Back at JPL's Space Flight Operations Facility, Lolich motions to a 10-year-old boy swiveling impatiently in a squeaky chair. "Come, stand here," she says, and places him next to the giant poster of the planets. "You are the Cassini spacecraft. You are sending information you have gathered about Jupiter to the Deep Space Network on Earth." The boy motions with his hands as if handing over imaginary packages into the darkened room. Sister Clarice then picks three girls, and positions them some feet away, standing back-to-back, with elbows interlocked. "You are Spain, you are Australia and you are California," she says, touching each girl on top of her head. "Now spin slowly, and call out your name when you pass by the spacecraft." The girls wobble along, and call out "Spain Australia California Spain" "Good," she says. She motions to another boy. "Come stand here.

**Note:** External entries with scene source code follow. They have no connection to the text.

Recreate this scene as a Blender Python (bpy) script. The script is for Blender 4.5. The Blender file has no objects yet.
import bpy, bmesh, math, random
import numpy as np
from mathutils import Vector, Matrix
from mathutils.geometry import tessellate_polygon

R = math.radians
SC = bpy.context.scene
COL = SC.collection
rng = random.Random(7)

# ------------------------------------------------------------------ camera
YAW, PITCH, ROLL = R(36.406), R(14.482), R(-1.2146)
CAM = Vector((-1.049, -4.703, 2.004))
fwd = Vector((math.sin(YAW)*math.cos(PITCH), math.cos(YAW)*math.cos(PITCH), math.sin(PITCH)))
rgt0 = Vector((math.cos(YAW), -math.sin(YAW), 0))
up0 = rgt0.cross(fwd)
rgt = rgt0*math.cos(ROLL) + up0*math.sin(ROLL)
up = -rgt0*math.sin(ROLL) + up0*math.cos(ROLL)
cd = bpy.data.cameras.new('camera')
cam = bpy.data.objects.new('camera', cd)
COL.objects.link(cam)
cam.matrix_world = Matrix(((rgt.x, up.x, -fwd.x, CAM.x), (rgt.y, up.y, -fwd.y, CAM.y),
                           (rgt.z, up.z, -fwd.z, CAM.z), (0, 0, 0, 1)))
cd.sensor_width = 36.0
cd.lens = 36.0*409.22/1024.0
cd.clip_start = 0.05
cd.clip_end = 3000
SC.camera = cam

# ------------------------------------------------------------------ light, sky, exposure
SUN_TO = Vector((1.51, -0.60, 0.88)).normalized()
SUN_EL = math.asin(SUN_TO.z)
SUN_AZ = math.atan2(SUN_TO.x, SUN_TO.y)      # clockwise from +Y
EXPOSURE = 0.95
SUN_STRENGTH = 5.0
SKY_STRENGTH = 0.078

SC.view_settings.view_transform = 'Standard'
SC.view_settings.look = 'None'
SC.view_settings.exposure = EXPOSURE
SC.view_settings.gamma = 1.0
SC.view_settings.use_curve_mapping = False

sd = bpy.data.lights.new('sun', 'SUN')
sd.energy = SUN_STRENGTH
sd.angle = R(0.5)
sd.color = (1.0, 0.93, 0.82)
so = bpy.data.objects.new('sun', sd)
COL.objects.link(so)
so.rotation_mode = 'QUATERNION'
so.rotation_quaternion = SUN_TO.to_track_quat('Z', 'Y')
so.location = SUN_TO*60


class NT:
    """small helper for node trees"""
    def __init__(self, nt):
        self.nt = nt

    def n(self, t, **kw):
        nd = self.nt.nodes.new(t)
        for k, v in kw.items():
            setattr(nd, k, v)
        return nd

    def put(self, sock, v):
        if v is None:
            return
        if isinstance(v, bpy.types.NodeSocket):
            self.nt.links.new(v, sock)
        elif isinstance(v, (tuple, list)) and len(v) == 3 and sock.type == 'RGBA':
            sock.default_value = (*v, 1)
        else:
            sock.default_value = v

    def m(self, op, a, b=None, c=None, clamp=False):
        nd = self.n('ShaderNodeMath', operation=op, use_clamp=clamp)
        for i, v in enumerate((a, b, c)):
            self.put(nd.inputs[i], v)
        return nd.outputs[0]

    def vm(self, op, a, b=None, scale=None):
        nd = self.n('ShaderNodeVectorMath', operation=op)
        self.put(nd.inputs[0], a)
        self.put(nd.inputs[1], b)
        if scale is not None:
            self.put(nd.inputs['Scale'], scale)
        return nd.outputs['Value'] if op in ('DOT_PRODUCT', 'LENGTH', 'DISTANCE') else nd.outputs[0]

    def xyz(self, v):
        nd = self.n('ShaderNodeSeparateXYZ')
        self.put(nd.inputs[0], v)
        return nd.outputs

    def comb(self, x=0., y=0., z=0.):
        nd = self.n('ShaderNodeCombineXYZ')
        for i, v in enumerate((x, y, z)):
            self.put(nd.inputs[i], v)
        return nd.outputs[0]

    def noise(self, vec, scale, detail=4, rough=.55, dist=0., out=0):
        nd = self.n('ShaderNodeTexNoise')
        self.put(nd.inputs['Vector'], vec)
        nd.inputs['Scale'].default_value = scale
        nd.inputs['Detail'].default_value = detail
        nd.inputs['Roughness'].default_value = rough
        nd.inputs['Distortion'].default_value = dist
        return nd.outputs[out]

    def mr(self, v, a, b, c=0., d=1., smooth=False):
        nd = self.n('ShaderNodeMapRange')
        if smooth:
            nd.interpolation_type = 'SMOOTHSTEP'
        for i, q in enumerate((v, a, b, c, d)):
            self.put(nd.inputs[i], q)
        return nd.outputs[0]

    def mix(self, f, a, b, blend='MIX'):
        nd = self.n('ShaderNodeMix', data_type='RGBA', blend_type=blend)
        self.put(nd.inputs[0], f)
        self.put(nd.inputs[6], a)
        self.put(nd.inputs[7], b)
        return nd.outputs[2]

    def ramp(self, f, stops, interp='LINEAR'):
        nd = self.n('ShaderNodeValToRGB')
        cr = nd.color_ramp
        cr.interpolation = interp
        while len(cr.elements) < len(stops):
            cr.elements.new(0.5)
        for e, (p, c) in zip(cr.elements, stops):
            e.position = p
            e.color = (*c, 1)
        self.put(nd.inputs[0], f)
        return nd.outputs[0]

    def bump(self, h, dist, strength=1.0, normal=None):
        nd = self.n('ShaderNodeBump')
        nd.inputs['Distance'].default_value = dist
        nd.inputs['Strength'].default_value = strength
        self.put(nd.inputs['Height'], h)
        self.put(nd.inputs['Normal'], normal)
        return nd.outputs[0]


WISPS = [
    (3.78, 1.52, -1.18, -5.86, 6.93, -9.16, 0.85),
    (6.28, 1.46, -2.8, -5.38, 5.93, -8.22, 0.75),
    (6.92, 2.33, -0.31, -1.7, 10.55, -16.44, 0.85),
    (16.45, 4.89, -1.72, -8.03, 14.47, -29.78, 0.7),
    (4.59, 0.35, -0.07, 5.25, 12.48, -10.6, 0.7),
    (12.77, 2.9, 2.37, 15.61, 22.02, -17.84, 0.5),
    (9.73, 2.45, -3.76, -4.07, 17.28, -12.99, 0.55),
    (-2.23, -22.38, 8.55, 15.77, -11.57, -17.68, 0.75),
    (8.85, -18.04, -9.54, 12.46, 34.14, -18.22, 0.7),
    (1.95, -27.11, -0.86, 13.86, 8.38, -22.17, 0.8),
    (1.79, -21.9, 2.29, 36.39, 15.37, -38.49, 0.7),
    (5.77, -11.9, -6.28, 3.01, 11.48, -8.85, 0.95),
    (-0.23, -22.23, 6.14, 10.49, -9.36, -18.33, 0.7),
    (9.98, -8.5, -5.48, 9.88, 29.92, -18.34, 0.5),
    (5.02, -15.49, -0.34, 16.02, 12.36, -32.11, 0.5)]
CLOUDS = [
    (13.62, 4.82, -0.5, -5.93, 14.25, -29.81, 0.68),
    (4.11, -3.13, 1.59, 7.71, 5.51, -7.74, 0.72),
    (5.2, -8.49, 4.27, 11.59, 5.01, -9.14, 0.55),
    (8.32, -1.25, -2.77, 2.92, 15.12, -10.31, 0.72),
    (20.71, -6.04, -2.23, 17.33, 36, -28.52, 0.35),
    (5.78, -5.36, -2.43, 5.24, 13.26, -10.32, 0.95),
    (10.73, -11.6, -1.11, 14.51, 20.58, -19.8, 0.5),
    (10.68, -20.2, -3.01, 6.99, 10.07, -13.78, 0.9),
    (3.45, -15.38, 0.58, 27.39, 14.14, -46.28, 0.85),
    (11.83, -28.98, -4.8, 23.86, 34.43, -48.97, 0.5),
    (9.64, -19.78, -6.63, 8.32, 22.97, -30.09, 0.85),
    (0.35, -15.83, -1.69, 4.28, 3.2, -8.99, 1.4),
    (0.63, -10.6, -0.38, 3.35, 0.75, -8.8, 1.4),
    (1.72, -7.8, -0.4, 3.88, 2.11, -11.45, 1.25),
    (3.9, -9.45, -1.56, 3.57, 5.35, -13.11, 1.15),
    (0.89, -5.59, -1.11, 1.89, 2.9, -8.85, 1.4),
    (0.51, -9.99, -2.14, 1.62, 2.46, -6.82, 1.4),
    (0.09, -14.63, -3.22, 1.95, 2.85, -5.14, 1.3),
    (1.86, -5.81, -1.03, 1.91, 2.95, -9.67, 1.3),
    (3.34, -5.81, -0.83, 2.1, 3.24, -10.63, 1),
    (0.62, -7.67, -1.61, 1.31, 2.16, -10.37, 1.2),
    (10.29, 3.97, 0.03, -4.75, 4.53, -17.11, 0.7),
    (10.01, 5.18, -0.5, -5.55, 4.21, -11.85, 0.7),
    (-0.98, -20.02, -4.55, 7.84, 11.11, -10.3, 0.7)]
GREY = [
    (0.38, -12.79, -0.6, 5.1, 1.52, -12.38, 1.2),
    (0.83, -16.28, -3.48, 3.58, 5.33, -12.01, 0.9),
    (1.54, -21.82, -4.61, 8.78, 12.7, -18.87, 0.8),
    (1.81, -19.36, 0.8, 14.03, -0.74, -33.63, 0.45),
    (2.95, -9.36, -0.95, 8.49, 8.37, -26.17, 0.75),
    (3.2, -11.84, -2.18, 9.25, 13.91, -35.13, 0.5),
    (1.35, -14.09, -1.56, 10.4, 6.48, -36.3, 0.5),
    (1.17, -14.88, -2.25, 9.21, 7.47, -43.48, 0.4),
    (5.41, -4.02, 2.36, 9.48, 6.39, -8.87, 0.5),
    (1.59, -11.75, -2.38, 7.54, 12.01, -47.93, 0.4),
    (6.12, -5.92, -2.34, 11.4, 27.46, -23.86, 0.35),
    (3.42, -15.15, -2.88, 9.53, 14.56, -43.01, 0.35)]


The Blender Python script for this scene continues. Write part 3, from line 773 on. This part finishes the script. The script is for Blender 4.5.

You are JPL, and you are receiving the information from the three satellite dishes and making it useful for everyone to learn what the Cassini spacecraft has learned about Jupiter." The children act out their parts, and suddenly a room full of fourth-graders understands the Deep Space Network and its importance.
At the end of the tour the children shout a resounding "Thank you!" to Lolich undoubtedly a refrain of the thousands who have visited the Lab in years past and have enjoyed the wonders of science and space exploration because of her passion and dedication.